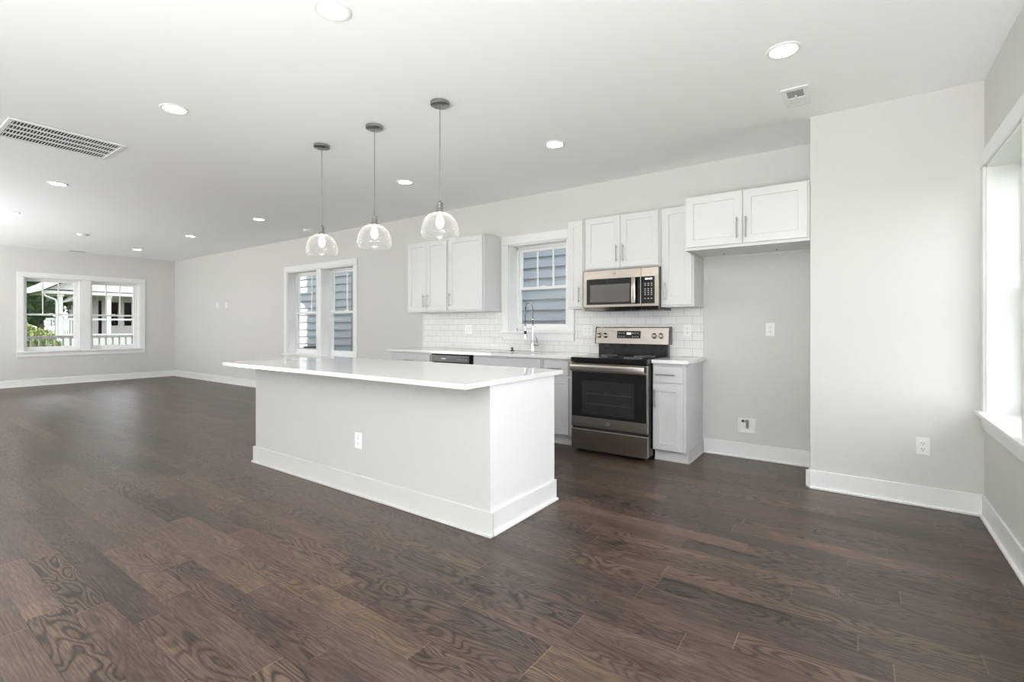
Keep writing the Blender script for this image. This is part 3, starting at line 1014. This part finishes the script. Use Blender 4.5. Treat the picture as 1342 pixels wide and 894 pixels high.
# ---------------------------------------------------------------- pendants
def make_pendant(x, y, label):
    p = thing('pendant_lamp', (x, y, 1.80), label, 'pendant lamp', 'glass pendants over the island')
    m = MB(); m.lathe([(0.066, 2.743 - 0.001), (0.066, 2.722), (0.060, 2.718), (0.010, 2.716)], (x, y, 0), seg=36)
    cn = m.build('canopy', M_NICKEL, p, smooth=True)
    for s in (-1, 1):
        m = MB(); m.lathe([(0.005, 2.7175), (0.005, 2.712), (0.003, 2.710)], (x + s * 0.035, y, 0), seg=10); m.build('canopy_screw', M_NICKEL, cn, smooth=True)
    m = MB(); m.cyl((x, y, 2.045), (x, y, 2.718), 0.0032, 8); m.build('cord', M_NICKEL, p, smooth=True)
    m = MB(); m.lathe([(0.006, 2.060), (0.012, 2.050), (0.020, 2.046), (0.022, 2.000), (0.030, 1.990), (0.032, 1.978)], (x, y, 0), seg=24)
    m.build('socket_cap', M_NICKEL, p, smooth=True)
    m = MB(); m.lathe([(0.010, 1.976), (0.012, 1.962), (0.020, 1.945), (0.026, 1.918), (0.024, 1.895), (0.014, 1.878), (0.004, 1.874)], (x, y, 0), seg=20)
    m.build('bulb', M_BULB, p, smooth=True)
    outer = [(0.028, 1.979), (0.050, 1.977), (0.078, 1.963), (0.103, 1.937), (0.121, 1.900), (0.130, 1.860), (0.131, 1.838), (0.126, 1.818), (0.116, 1.802)]
    inner = [(r - 0.003, z - 0.002) for r, z in outer][::-1]
    inner[0] = (0.113, 1.802)
    m = MB(); m.lathe(outer + inner, (x, y, 0), seg=48, close=False)
    m.build('glass_shade', M_SHADE, p, smooth=True)
    return p

pend = make_pendant(-2.352, 2.45, 'clear glass dome pendant lamp over the range end of the island, the largest-looking of three')
for x, lab in ((-3.045, 'clear glass dome pendant lamp hanging in the middle of the row of three'),
               (-3.735, 'clear glass dome pendant lamp in front of the tall double windows, the smallest-looking of three')):
    c = copy_tree(pend)
    c.location = (x, 2.45, 1.80)
    c['label'] = lab

# ---------------------------------------------------------------- ceiling fixtures
def make_downlight(x, y, label):
    p = thing('recessed_light', (x, y, H), label, 'ceiling light', 'round recessed ceiling lights')
    m = MB(); m.lathe([(0.066, -0.003), (0.070, -0.0075), (0.084, -0.0065), (0.0885, -0.001), (0.0885, -0.0002), (0.066, -0.0002)], (x, y, H), seg=40, close=False)
    m.build('trim_ring', M_PLATE, p, smooth=True)
    m = MB(); m.lathe([(0.066, -0.0012), (0.066, -0.0030), (0.050, -0.0045), (0.010, -0.0055)], (x, y, H), seg=40)
    m.build('lens', M_LENS, p, smooth=True)
    return p

DL = [(-2.09, 1.43, 'lit recessed ceiling light at the top edge of the photo, nearest the viewer'),
      (-0.34, 3.10, 'lit recessed ceiling light beside the small square vent over the dining corner'),
      (-3.96, 1.43, 'lit recessed ceiling light above the long return grille, first of that row'),
      (-2.10, 3.58, 'lit recessed ceiling light above the wall cabinets near the range'),
      (-3.96, 3.59, 'lit recessed ceiling light seen between the second and third pendant'),
      (-7.07, 3.62, 'lit recessed ceiling light just left of the smallest-looking pendant cord'),
      (-9.36, 3.62, 'lit recessed ceiling light second of three receding towards the far corner'),
      (-11.87, 3.63, 'lit recessed ceiling light closest to the far corner of the room'),
      (-7.08, 1.45, 'lit recessed ceiling light beyond the return grille towards the far window'),
      (-9.39, 1.45, 'lit recessed ceiling light at the left edge of the photo above the far window')]
dl0 = make_downlight(*DL[0])
for x, y, lab in DL[1:]:
    c = copy_tree(dl0)
    c.location = (x, y, H)
    c['label'] = lab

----

● **TASK GOAL**: Skip every picture and transcribe the data above exactly.

● **SOLUTION TO THIS PROBLEM**:
Keep writing the Blender script for this image. This is part 3, starting at line 1014. This part finishes the script. Use Blender 4.5. Treat the picture as 1342 pixels wide and 894 pixels high.
# ---------------------------------------------------------------- pendants
def make_pendant(x, y, label):
    p = thing('pendant_lamp', (x, y, 1.80), label, 'pendant lamp', 'glass pendants over the island')
    m = MB(); m.lathe([(0.066, 2.743 - 0.001), (0.066, 2.722), (0.060, 2.718), (0.010, 2.716)], (x, y, 0), seg=36)
    cn = m.build('canopy', M_NICKEL, p, smooth=True)
    for s in (-1, 1):
        m = MB(); m.lathe([(0.005, 2.7175), (0.005, 2.712), (0.003, 2.710)], (x + s * 0.035, y, 0), seg=10); m.build('canopy_screw', M_NICKEL, cn, smooth=True)
    m = MB(); m.cyl((x, y, 2.045), (x, y, 2.718), 0.0032, 8); m.build('cord', M_NICKEL, p, smooth=True)
    m = MB(); m.lathe([(0.006, 2.060), (0.012, 2.050), (0.020, 2.046), (0.022, 2.000), (0.030, 1.990), (0.032, 1.978)], (x, y, 0), seg=24)
    m.build('socket_cap', M_NICKEL, p, smooth=True)
    m = MB(); m.lathe([(0.010, 1.976), (0.012, 1.962), (0.020, 1.945), (0.026, 1.918), (0.024, 1.895), (0.014, 1.878), (0.004, 1.874)], (x, y, 0), seg=20)
    m.build('bulb', M_BULB, p, smooth=True)
    outer = [(0.028, 1.979), (0.050, 1.977), (0.078, 1.963), (0.103, 1.937), (0.121, 1.900), (0.130, 1.860), (0.131, 1.838), (0.126, 1.818), (0.116, 1.802)]
    inner = [(r - 0.003, z - 0.002) for r, z in outer][::-1]
    inner[0] = (0.113, 1.802)
    m = MB(); m.lathe(outer + inner, (x, y, 0), seg=48, close=False)
    m.build('glass_shade', M_SHADE, p, smooth=True)
    return p

pend = make_pendant(-2.352, 2.45, 'clear glass dome pendant lamp over the range end of the island, the largest-looking of three')
for x, lab in ((-3.045, 'clear glass dome pendant lamp hanging in the middle of the row of three'),
               (-3.735, 'clear glass dome pendant lamp in front of the tall double windows, the smallest-looking of three')):
    c = copy_tree(pend)
    c.location = (x, 2.45, 1.80)
    c['label'] = lab

# ---------------------------------------------------------------- ceiling fixtures
def make_downlight(x, y, label):
    p = thing('recessed_light', (x, y, H), label, 'ceiling light', 'round recessed ceiling lights')
    m = MB(); m.lathe([(0.066, -0.003), (0.070, -0.0075), (0.084, -0.0065), (0.0885, -0.001), (0.0885, -0.0002), (0.066, -0.0002)], (x, y, H), seg=40, close=False)
    m.build('trim_ring', M_PLATE, p, smooth=True)
    m = MB(); m.lathe([(0.066, -0.0012), (0.066, -0.0030), (0.050, -0.0045), (0.010, -0.0055)], (x, y, H), seg=40)
    m.build('lens', M_LENS, p, smooth=True)
    return p

DL = [(-2.09, 1.43, 'lit recessed ceiling light at the top edge of the photo, nearest the viewer'),
      (-0.34, 3.10, 'lit recessed ceiling light beside the small square vent over the dining corner'),
      (-3.96, 1.43, 'lit recessed ceiling light above the long return grille, first of that row'),
      (-2.10, 3.58, 'lit recessed ceiling light above the wall cabinets near the range'),
      (-3.96, 3.59, 'lit recessed ceiling light seen between the second and third pendant'),
      (-7.07, 3.62, 'lit recessed ceiling light just left of the smallest-looking pendant cord'),
      (-9.36, 3.62, 'lit recessed ceiling light second of three receding towards the far corner'),
      (-11.87, 3.63, 'lit recessed ceiling light closest to the far corner of the room'),
      (-7.08, 1.45, 'lit recessed ceiling light beyond the return grille towards the far window'),
      (-9.39, 1.45, 'lit recessed ceiling light at the left edge of the photo above the far window')]
dl0 = make_downlight(*DL[0])
for x, y, lab in DL[1:]:
    c = copy_tree(dl0)
    c.location = (x, y, H)
    c['label'] = lab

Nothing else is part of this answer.